### [Exercise description]
Write the material out again in full, word for word. Do not include the pictures.

### [Recorded data]
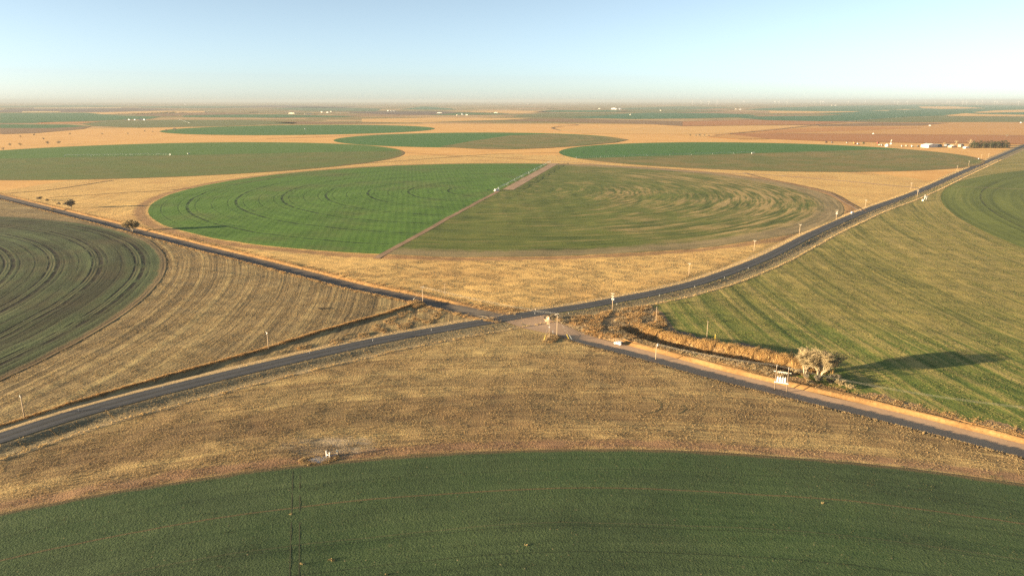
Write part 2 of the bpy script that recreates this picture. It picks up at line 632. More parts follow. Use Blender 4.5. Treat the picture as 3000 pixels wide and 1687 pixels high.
gx = axis(-640, 360, 1.6, -65000, 65000, 1.045)
gy = axis(125, 885, 1.6, -3000, 75000, 1.045)
GX, GY = np.meshgrid(gx, gy)
GZ = terrain(GX.ravel(), GY.ravel())
nx, ny = len(gx), len(gy)
near_ = np.hypot(GX.ravel(), GY.ravel() - 350) < 1500
dcs, dct = sdist(GX.ravel()[near_], GY.ravel()[near_], SIDE)
dcd, _ = sdist(GX.ravel()[near_], GY.ravel()[near_], DIRT)
_hub = np.hypot(GX.ravel()[near_] + 3, GY.ravel()[near_] - 362)
_left = GX.ravel()[near_] < 3
GZ[near_] -= .45 * sstep(_hub, 26, 60) * np.where(_left, sstep(dcs, -9.0, -7.8) * sstep(dcs, 9.4, 8.2), sstep(dcd, -9.0, -7.8) * sstep(dcd, 10.2, 9.0))
idx = np.arange(nx * ny).reshape(ny, nx)
quads = np.stack([idx[:-1, :-1], idx[:-1, 1:], idx[1:, 1:], idx[1:, :-1]], -1).reshape(-1, 4)
fx = ((GX[:-1, :-1] + GX[1:, 1:]) * .5).ravel()
fy_ = ((GY[:-1, :-1] + GY[1:, 1:]) * .5).ravel()
dm, _ = sdist(fx, fy_, MAIN[::3])
dc, _ = sdist(fx, fy_, CROSS[::2])
far_m = np.hypot(fx - C1[0], fy_ - C1[1]) > 640
mi = np.where(dm > 0, np.where(dc > 0, np.where(far_m, 4, 2), 0), np.where(dc > 0, 3, 1))
mi = np.where(np.hypot(fx, fy_ - 400) > 2600, 4, mi)
_ddg, _alg = sdist(fx, fy_, DITCH)
_Ld = np.linalg.norm(np.diff(DITCH, axis=0), axis=1).sum()
_edge = 2.2 * np.sin(fx * .41 + fy_ * .23) + 1.6 * np.sin(fx * .17 - fy_ * .52 + 1.3)
_on = (_alg > .5) & (_alg < _Ld - .5)
def inside(px_poly, X, Y):
    P = np.array([at(*p) for p in px_poly])
    r_ = np.zeros(X.shape, bool)
    j = len(P) - 1
    for i in range(len(P)):
        c = ((P[i, 1] > Y) != (P[j, 1] > Y)) & (X < (P[j, 0] - P[i, 0]) * (Y - P[i, 1]) / (P[j, 1] - P[i, 1] + 1e-12) + P[i, 0])
        r_ ^= c
        j = i
    return r_
ROUGH = [(1575, 930), (1640, 925), (1700, 922), (1800, 905), (1900, 890), (1940, 915), (1975, 960), (1900, 985), (1830, 1000), (1760, 990), (1690, 975), (1640, 955)]
_q = mi == 3
mi = np.where(_q & _on & (_ddg > 6) & (_ddg < 17.5 + _edge), 6, mi)
mi = np.where(_q & ((_on & (np.abs(_ddg) < 9.5 + _edge * .6)) | (np.abs(dc) < 15.5 + _edge) | inside(ROUGH, fx, fy_)), 5, mi)
ground = np_mesh('ground', np.c_[GX.ravel(), GY.ravel(), GZ], quads,
                 [M['corner_left'], M['corner_near'], M['corner_far'], M['corner_right'], M['plains'], M['ditch_side'], M['bare_strip']], mi)
tag(ground, kind='structure')


# ------------------------------------------------------------------ fields
def disc(name, c, R, mat, z=.12, a0=0.0, a1=360.0, dr=5.0, r0=0.0, zfun=True, seg_len=6.0):
    full = abs(a1 - a0 - 360) < 1e-6
    nr = max(3, int((R - r0) / dr))
    nt = max(24, int(R * math.radians(a1 - a0) / seg_len))
    rs = np.linspace(max(r0, .01), R, nr + 1)
    th = np.radians(np.linspace(a0, a1, nt + 1))
    RR, TT = np.meshgrid(rs, th)
    X, Y = c[0] + RR * np.cos(TT), c[1] + RR * np.sin(TT)
    Z = terrain(X.ravel(), Y.ravel()) + z
    ii = np.arange((nt + 1) * (nr + 1)).reshape(nt + 1, nr + 1)
    q = np.stack([ii[:-1, :-1], ii[:-1, 1:], ii[1:, 1:], ii[1:, :-1]], -1).reshape(-1, 4)
    o = np_mesh(name, np.c_[X.ravel(), Y.ravel(), Z], q, mat)
    return tag(o, kind='structure')


def poly_field(pts, mat, z=.5):
    P = [at(*p) for p in pts]
    m = MB()
    m.face(*[(x, y, z) for x, y in P])
    o = m.build('field', mat)
    if o.data.polygons[0].normal.z < 0:
        o.data.flip_normals()
    return tag(o, kind='structure')


def deg(px, c):
    p = at(*px)
    return math.degrees(math.atan2(p[1] - c[1], p[0] - c[0])) % 360


GREEN_ST = [(.10, (.034, .080, .012)), (.40, (.064, .138, .020)), (.60, (.082, .162, .025)), (.92, (.135, .19, .040))]
m_green = field_mat('green winter wheat in rows', C1, GREEN_ST, [(.1, (.045, .070, .02)), (.45, (.085, .115, .032)), (.9, (.15, .155, .052))],
    ring=(7, 120, .24), fine=(1.3, .20), mid=(7, .14), patch=(60, .08), rows=(98, 6.2, .09), patch2=(120, .60, .14),
    tracks=[(51, 2.2, (.018, .036, .012), .95, 12), (17, 1.2, (.03, .06, .015), .5, 3)], bump=.55, bump_d=.4, gain=(1.28, 1.18, 1.1))
m_brown_ring = field_mat('thin wheat in rings with bare strips', C1,
    [(.10, (.050, .066, .018)), (.40, (.092, .108, .030)), (.66, (.130, .128, .040)), (.80, (.20, .150, .068)), (.97, (.30, .21, .115))],
    [(.12, (.052, .062, .020)), (.38, (.100, .105, .034)), (.47, (.165, .135, .055)), (.57, (.29, .195, .10)), (.95, (.37, .25, .145))],
    ring=(4.6, 60, .74), ring2=(13, 120, .44), drift=(1.0, .0, 210, 230), fine=(1.5, .22), mid=(6, .15), patch=(60, .1), patch2=(110, .50, .12), bump=.5, bump_d=.4, gain=(1.22, 1.27, .92), edges=[(R1 - 9, 20, (.30, .215, .11), .8)])
ag0, ag1 = deg((1610, 478), C1), deg((1088, 758), C1)
disc('field', C1, R1, m_green, .16, ag0, ag1, 5)
disc('field', C1, R1 + 1, m_brown_ring, .13, ag1 - 360, ag0, 5)
m_c2 = field_mat('dark grey green wheat in rings', C2,
    [(.10, (.030, .028, .016)), (.36, (.056, .058, .030)), (.60, (.078, .090, .044)), (.92, (.115, .125, .062))],
    [(.10, (.036, .026, .016)), (.42, (.082, .066, .036)), (.9, (.125, .11, .058))],
    ring=(5.0, 160, .55), ring2=(17, 260, .45), fine=(.9, .24), mid=(4, .16), patch=(50, .08), patch2=(80, .56, .12),
    tracks=[(27, 1.9, (.022, .016, .011), .9, 6), (27, .9, (.16, .14, .07), .45, 9), (27, 1.0, (.025, .018, .012), .8, 11.5), (9, .9, (.03, .022, .015), .45, 2)], bump=.65, bump_d=.4,
    edges=[(R2, 3.5, (.24, .15, .075), .7), (R2 - 33, 14, (.06, .046, .026), .35)], gain=(1.12, 1.2, 1.0))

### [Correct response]
Write part 2 of the bpy script that recreates this picture. It picks up at line 632. More parts follow. Use Blender 4.5. Treat the picture as 3000 pixels wide and 1687 pixels high.
gx = axis(-640, 360, 1.6, -65000, 65000, 1.045)
gy = axis(125, 885, 1.6, -3000, 75000, 1.045)
GX, GY = np.meshgrid(gx, gy)
GZ = terrain(GX.ravel(), GY.ravel())
nx, ny = len(gx), len(gy)
near_ = np.hypot(GX.ravel(), GY.ravel() - 350) < 1500
dcs, dct = sdist(GX.ravel()[near_], GY.ravel()[near_], SIDE)
dcd, _ = sdist(GX.ravel()[near_], GY.ravel()[near_], DIRT)
_hub = np.hypot(GX.ravel()[near_] + 3, GY.ravel()[near_] - 362)
_left = GX.ravel()[near_] < 3
GZ[near_] -= .45 * sstep(_hub, 26, 60) * np.where(_left, sstep(dcs, -9.0, -7.8) * sstep(dcs, 9.4, 8.2), sstep(dcd, -9.0, -7.8) * sstep(dcd, 10.2, 9.0))
idx = np.arange(nx * ny).reshape(ny, nx)
quads = np.stack([idx[:-1, :-1], idx[:-1, 1:], idx[1:, 1:], idx[1:, :-1]], -1).reshape(-1, 4)
fx = ((GX[:-1, :-1] + GX[1:, 1:]) * .5).ravel()
fy_ = ((GY[:-1, :-1] + GY[1:, 1:]) * .5).ravel()
dm, _ = sdist(fx, fy_, MAIN[::3])
dc, _ = sdist(fx, fy_, CROSS[::2])
far_m = np.hypot(fx - C1[0], fy_ - C1[1]) > 640
mi = np.where(dm > 0, np.where(dc > 0, np.where(far_m, 4, 2), 0), np.where(dc > 0, 3, 1))
mi = np.where(np.hypot(fx, fy_ - 400) > 2600, 4, mi)
_ddg, _alg = sdist(fx, fy_, DITCH)
_Ld = np.linalg.norm(np.diff(DITCH, axis=0), axis=1).sum()
_edge = 2.2 * np.sin(fx * .41 + fy_ * .23) + 1.6 * np.sin(fx * .17 - fy_ * .52 + 1.3)
_on = (_alg > .5) & (_alg < _Ld - .5)
def inside(px_poly, X, Y):
    P = np.array([at(*p) for p in px_poly])
    r_ = np.zeros(X.shape, bool)
    j = len(P) - 1
    for i in range(len(P)):
        c = ((P[i, 1] > Y) != (P[j, 1] > Y)) & (X < (P[j, 0] - P[i, 0]) * (Y - P[i, 1]) / (P[j, 1] - P[i, 1] + 1e-12) + P[i, 0])
        r_ ^= c
        j = i
    return r_
ROUGH = [(1575, 930), (1640, 925), (1700, 922), (1800, 905), (1900, 890), (1940, 915), (1975, 960), (1900, 985), (1830, 1000), (1760, 990), (1690, 975), (1640, 955)]
_q = mi == 3
mi = np.where(_q & _on & (_ddg > 6) & (_ddg < 17.5 + _edge), 6, mi)
mi = np.where(_q & ((_on & (np.abs(_ddg) < 9.5 + _edge * .6)) | (np.abs(dc) < 15.5 + _edge) | inside(ROUGH, fx, fy_)), 5, mi)
ground = np_mesh('ground', np.c_[GX.ravel(), GY.ravel(), GZ], quads,
                 [M['corner_left'], M['corner_near'], M['corner_far'], M['corner_right'], M['plains'], M['ditch_side'], M['bare_strip']], mi)
tag(ground, kind='structure')


# ------------------------------------------------------------------ fields
def disc(name, c, R, mat, z=.12, a0=0.0, a1=360.0, dr=5.0, r0=0.0, zfun=True, seg_len=6.0):
    full = abs(a1 - a0 - 360) < 1e-6
    nr = max(3, int((R - r0) / dr))
    nt = max(24, int(R * math.radians(a1 - a0) / seg_len))
    rs = np.linspace(max(r0, .01), R, nr + 1)
    th = np.radians(np.linspace(a0, a1, nt + 1))
    RR, TT = np.meshgrid(rs, th)
    X, Y = c[0] + RR * np.cos(TT), c[1] + RR * np.sin(TT)
    Z = terrain(X.ravel(), Y.ravel()) + z
    ii = np.arange((nt + 1) * (nr + 1)).reshape(nt + 1, nr + 1)
    q = np.stack([ii[:-1, :-1], ii[:-1, 1:], ii[1:, 1:], ii[1:, :-1]], -1).reshape(-1, 4)
    o = np_mesh(name, np.c_[X.ravel(), Y.ravel(), Z], q, mat)
    return tag(o, kind='structure')


def poly_field(pts, mat, z=.5):
    P = [at(*p) for p in pts]
    m = MB()
    m.face(*[(x, y, z) for x, y in P])
    o = m.build('field', mat)
    if o.data.polygons[0].normal.z < 0:
        o.data.flip_normals()
    return tag(o, kind='structure')


def deg(px, c):
    p = at(*px)
    return math.degrees(math.atan2(p[1] - c[1], p[0] - c[0])) % 360


GREEN_ST = [(.10, (.034, .080, .012)), (.40, (.064, .138, .020)), (.60, (.082, .162, .025)), (.92, (.135, .19, .040))]
m_green = field_mat('green winter wheat in rows', C1, GREEN_ST, [(.1, (.045, .070, .02)), (.45, (.085, .115, .032)), (.9, (.15, .155, .052))],
    ring=(7, 120, .24), fine=(1.3, .20), mid=(7, .14), patch=(60, .08), rows=(98, 6.2, .09), patch2=(120, .60, .14),
    tracks=[(51, 2.2, (.018, .036, .012), .95, 12), (17, 1.2, (.03, .06, .015), .5, 3)], bump=.55, bump_d=.4, gain=(1.28, 1.18, 1.1))
m_brown_ring = field_mat('thin wheat in rings with bare strips', C1,
    [(.10, (.050, .066, .018)), (.40, (.092, .108, .030)), (.66, (.130, .128, .040)), (.80, (.20, .150, .068)), (.97, (.30, .21, .115))],
    [(.12, (.052, .062, .020)), (.38, (.100, .105, .034)), (.47, (.165, .135, .055)), (.57, (.29, .195, .10)), (.95, (.37, .25, .145))],
    ring=(4.6, 60, .74), ring2=(13, 120, .44), drift=(1.0, .0, 210, 230), fine=(1.5, .22), mid=(6, .15), patch=(60, .1), patch2=(110, .50, .12), bump=.5, bump_d=.4, gain=(1.22, 1.27, .92), edges=[(R1 - 9, 20, (.30, .215, .11), .8)])
ag0, ag1 = deg((1610, 478), C1), deg((1088, 758), C1)
disc('field', C1, R1, m_green, .16, ag0, ag1, 5)
disc('field', C1, R1 + 1, m_brown_ring, .13, ag1 - 360, ag0, 5)
m_c2 = field_mat('dark grey green wheat in rings', C2,
    [(.10, (.030, .028, .016)), (.36, (.056, .058, .030)), (.60, (.078, .090, .044)), (.92, (.115, .125, .062))],
    [(.10, (.036, .026, .016)), (.42, (.082, .066, .036)), (.9, (.125, .11, .058))],
    ring=(5.0, 160, .55), ring2=(17, 260, .45), fine=(.9, .24), mid=(4, .16), patch=(50, .08), patch2=(80, .56, .12),
    tracks=[(27, 1.9, (.022, .016, .011), .9, 6), (27, .9, (.16, .14, .07), .45, 9), (27, 1.0, (.025, .018, .012), .8, 11.5), (9, .9, (.03, .022, .015), .45, 2)], bump=.65, bump_d=.4,
    edges=[(R2, 3.5, (.24, .15, .075), .7), (R2 - 33, 14, (.06, .046, .026), .35)], gain=(1.12, 1.2, 1.0))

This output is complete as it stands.